Understanding the Ocean: from a surfer’s perspective

A basic course explaining where the waves come from and why, no previous knowledge required

Taught by:  Tony Butt

Next venue and dates Watch this space for more details

Who is it for? 
Surfers and other coastal water-users, particularly those with no previous mathematical or scientific qualifications

What would you get out of it?  
An insight into where the waves come from, what happens to them as they travel towards the coast and why they are the way they are when we surf them, in addition to some knowledge into how to read weather charts, how wave-forecasting models work and how to make the best of the forecasting resources.  The course does not lead to an academic qualification of any sort and there are no exams or certificates at the end.


Number of places 
Minimum 30, maximum 50.

Six hours, over one day, two consecutive evenings or any other format that suits.

So far, the course has been run with great success in Spain, England, Ireland and South Africa.  

Some comments:

The course was really interesting, taught in a friendly and professional way.  Tony is highly qualified and explains everything really clearly.  The course is very practical – it teaches you stuff that you can apply like how to interpret all those symbols and weather charts and how to predict the surf.

One thing that stood out was the teacher’s positive attitude – he explained all the difficult concepts really clearly and made the classes fun.

Tony’s explanations, with lots of simple-to-understand diagrams and practical examples, with close attention to the audience’s needs, made everything easy to understand despite the complexity of the subject.

Approximate content

One hour per subject including questions and practical examples

1. Introduction and basic concepts
  • Intro to the course
  • Anatomy of a wave
  • Weather charts
  • Where do waves come from?
  • The Coriolis force

2. Generation of waves on the ocean surface
  • The wind around a low pressure
  • Growth of waves from a flat sea
  • Growth from a sea already containing waves
  • Limiting factors

3. Propagation of free-travelling swell
  • Difference between windsea and swell
  • Wave speed in deep water
  • Dispersion
  • The formation of wave groups

4. When the waves approach the coast
  • Wave velocity in shallow water
  • Refraction
  • Wave shoaling and height transformation
  • Wave breaking

5. History of wave forecasting
  • What did we do before the internet?
  • Development of numerical wave models
  • Surf forecasting and professional wave forecasting join up

6. Practical wave forecasting
  • Significant wave height and period
  • Surf forecasting websites: limitations
  • How can we improve on the basic forecasts?
  • Case studies and practical examples

Tony Butt has a PhD in Physical Oceanography and worked part time with the Coastal Processes Research Group at the University of Plymouth for about ten years. He now makes a meagre living writing about waves and the coastal environment for the non-scientific audience.  He has had a regular column in the Surfers Path magazine since its foundation in 1997 and has published hundreds of other articles on waves and the coastal environment. He is the author of Surf Science: an Introduction to Waves for Surfing (2014) and The Surfers Guide to Waves, Coasts and Climates (2009), in addition to numerous chapters, forewords and contributions to other books.

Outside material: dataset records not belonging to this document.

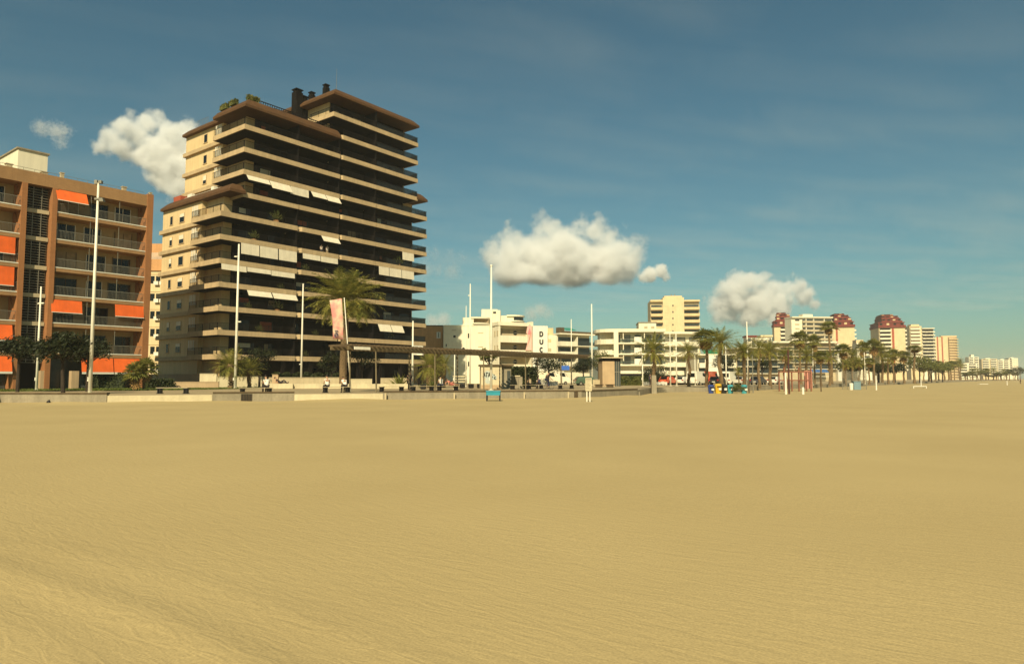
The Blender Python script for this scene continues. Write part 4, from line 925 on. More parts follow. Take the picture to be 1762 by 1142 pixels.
# plants on the roof garden of the tower and pots on its lower balconies
for i, (t, d, wd, h, lab) in enumerate(((3.9, .95, 1.6, .75, 'bushy roof plants at the front corner of the tower roof garden'), (4.0, 3.4, 1.6, .55, 'ragged plants along the left rim of the tower roof, near its front'), (4.1, 5.8, 1.8, .6, 'ragged plants along the left rim of the tower roof, farther back'))):
    p_ = T(t, d, 39.1); q_ = T(t + (1.8 if i == 0 else 0), d + (0 if i == 0 else wd), 39.1)
    hedge(lab, p_, q_, .55, h, 70 + i, m_leaf2, n=320, ls=.15, cat='plants')
pot0 = None; gp_ = random.Random(9)
for k, t in ((0, 3.1), (0, 13.5), (0, 22.4), (1, 6.2), (1, 15.1), (1, 29.5), (2, 4.4), (2, 8.8), (2, 24.0), (3, 9.3), (3, 27.6), (4, 13.2), (4, 33.0), (5, 5.0), (5, 31.1), (6, 8.3)):
    loc = T(t, .42, LV[k] - .42)
    if pot0 is None:
        pot0 = thing('potted_plant', 'green potted plant behind the railing of a tower balcony', 'plant', (0, 0, 0), 'potted plants on the tower balconies', local=True)
        MB().tube([(0, 0, 0), (0, 0, .35)], [.15, .2], 9).build('pot', m_terra, pot0); lf = MB()
        for i in range(90):
            az = i * GA; e = R(gp_.uniform(15, 85)); d = Vector((math.cos(az) * math.cos(e), math.sin(az) * math.cos(e), math.sin(e))); s_ = d.orthogonal().normalized() * .05; b_ = Vector((0, 0, .35)) + d * gp_.uniform(.1, .5); lf.add([b_ - s_, b_ + d * .12, b_ + s_, b_ + d * .3 * gp_.random() + d * .1], [(0, 1, 2, 3)])
        lf.build('leaves', m_leaf2, pot0); c_ = pot0
    else: c_ = copy_tree(pot0)
    c_.location = loc; s_ = gp_.uniform(1.0, 2.1); c_.scale = (s_, s_, s_)

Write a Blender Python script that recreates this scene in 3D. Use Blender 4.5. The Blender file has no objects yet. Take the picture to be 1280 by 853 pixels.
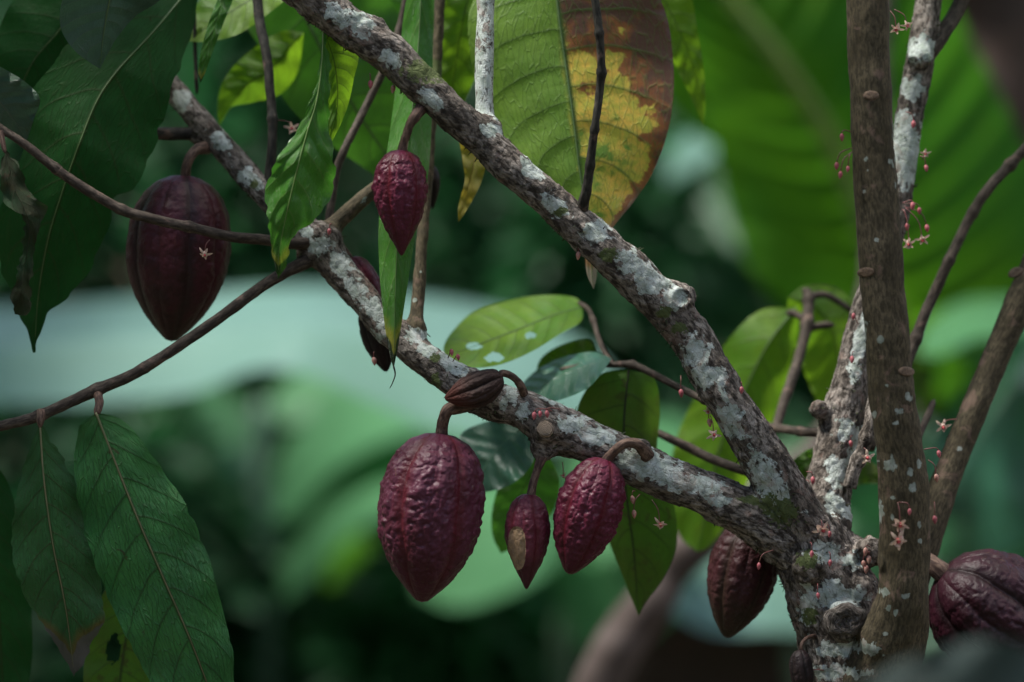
import bpy, math, random
import numpy as np
from mathutils import Vector, Matrix
random.seed(7); rng = np.random.default_rng(7)
S = bpy.context.scene
COL = S.collection
H = 1.30          # camera height
F = 3555.6        # focal length in photo pixels
D0 = 2.90         # focus distance
def P(x, y, d=D0):
    return np.array([(x-640.0)*d/F, d, H-(y-426.5)*d/F])

# ------------------------------------------------------------------ noise
def _h(i, j, k):
    n = (i*73856093) ^ (j*19349663) ^ (k*83492791)
    n = (n ^ (n >> 13)) * 1274126177 & 0x7fffffff
    n = (n ^ (n >> 16)) * 668265263 & 0x7fffffff
    return (n ^ (n >> 15)) % 65536 / 65535.0
def vn(p):
    p = np.asarray(p, float); f = np.floor(p); i = f.astype(np.int64)+1000; w = p-f; w = w*w*w*(w*(w*6-15)+10)
    o = 0
    for a in (0, 1):
        for b in (0, 1):
            for c in (0, 1):
                o = o + _h(i[:, 0]+a, i[:, 1]+b, i[:, 2]+c)*(w[:, 0] if a else 1-w[:, 0])*(w[:, 1] if b else 1-w[:, 1])*(w[:, 2] if c else 1-w[:, 2])
    return o*2-1
def fbm(p, n=4, g=.5):
    o = 0; a = 1.; t = 0
    p = np.asarray(p, float)
    for k in range(n):
        o = o+a*vn(p*(2**k)+k*17.3); t += a; a *= g
    return o/t
def sst(a, b, x):
    t = np.clip((x-a)/(b-a), 0, 1); return t*t*(3-2*t)

# ------------------------------------------------------------------ objects
def link(name, v, f, mat, parent=None, attrs=None, uv=None, smooth=True, edges=()):
    me = bpy.data.meshes.new(name)
    me.from_pydata([tuple(map(float, a)) for a in v], list(edges), [tuple(int(i) for i in q) for q in f])
    if smooth: me.polygons.foreach_set('use_smooth', [True]*len(me.polygons))
    if uv is not None:
        l = me.uv_layers.new(name='UVMap'); vi = np.zeros(len(me.loops), int); me.loops.foreach_get('vertex_index', vi)
        l.data.foreach_set('uv', np.asarray(uv, float)[vi].ravel())
    for k, a in (attrs or {}).items():
        a = np.asarray(a, float)
        if a.ndim == 1: me.attributes.new(k, 'FLOAT', 'POINT').data.foreach_set('value', a)
        else: me.attributes.new(k, 'FLOAT_VECTOR', 'POINT').data.foreach_set('vector', a.ravel())
    if mat: me.materials.append(mat)
    me.update()
    o = bpy.data.objects.new(name, me); COL.objects.link(o)
    if parent: put(o, parent)
    return o
def put(o, parent):
    o.parent = parent
    if parent.type == 'EMPTY': o.location = -parent.location
def tag(o, label=None, cat=None, group=None, kind=None):
    if label: o['label'] = label
    if cat: o['category'] = cat
    if group: o['group'] = group
    if kind: o['kind'] = kind
    return o
def thing(name, loc, label, cat, group=None):
    o = bpy.data.objects.new(name, None); COL.objects.link(o); o.location = tuple(map(float, loc)); o.empty_display_size = .05
    return tag(o, label, cat, group)

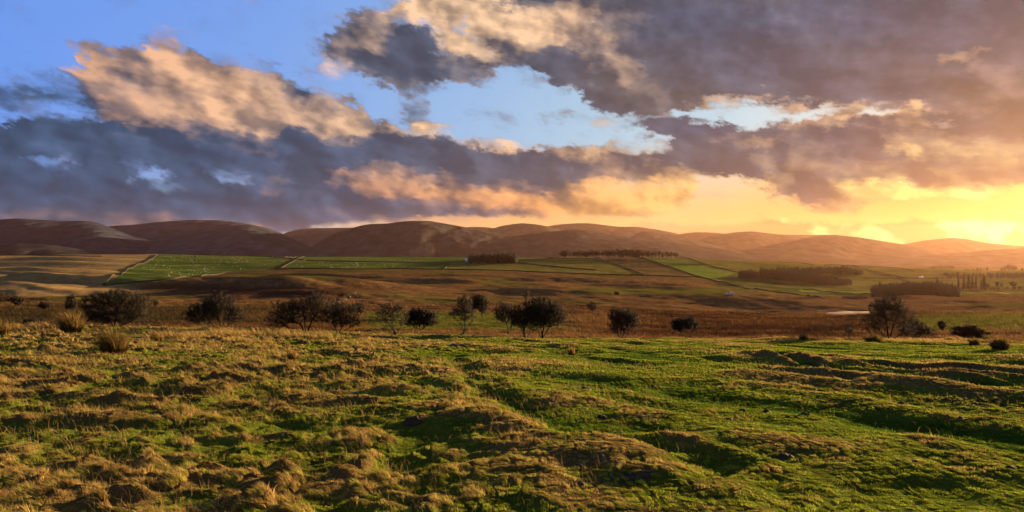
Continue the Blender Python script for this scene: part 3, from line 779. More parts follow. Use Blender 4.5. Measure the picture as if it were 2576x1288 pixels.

He also works with NGOs like Surfers Against Sewage and Save the Waves, trying to convince 
people that the coastline is one of the most delicate and poorly-understood parts of Nature, and that the more we interfere with it, the more problems it will cause us.

Tony has surfed hundreds of different spots around the world, and in the last 20 years or so become a respected big-wave surfer. He dislikes crowds, contests, towsurfing and the intrusion of greed and materialism into the world of surfing.  Despite that, he has been invited to several international big-wave events, including the Big Wave Africa contest at Dungeons and being pre-selected for the Eddie Aikau.  He has also appeared in several UK and international television documentaries on big-wave surfing.

He lives most of the year in a forgotten corner of Northwest Spain, where he has recently been pioneering a couple of new big-wave spots. He makes one long-haul flight a year, to spend the southern winter in Cape Town, South Africa.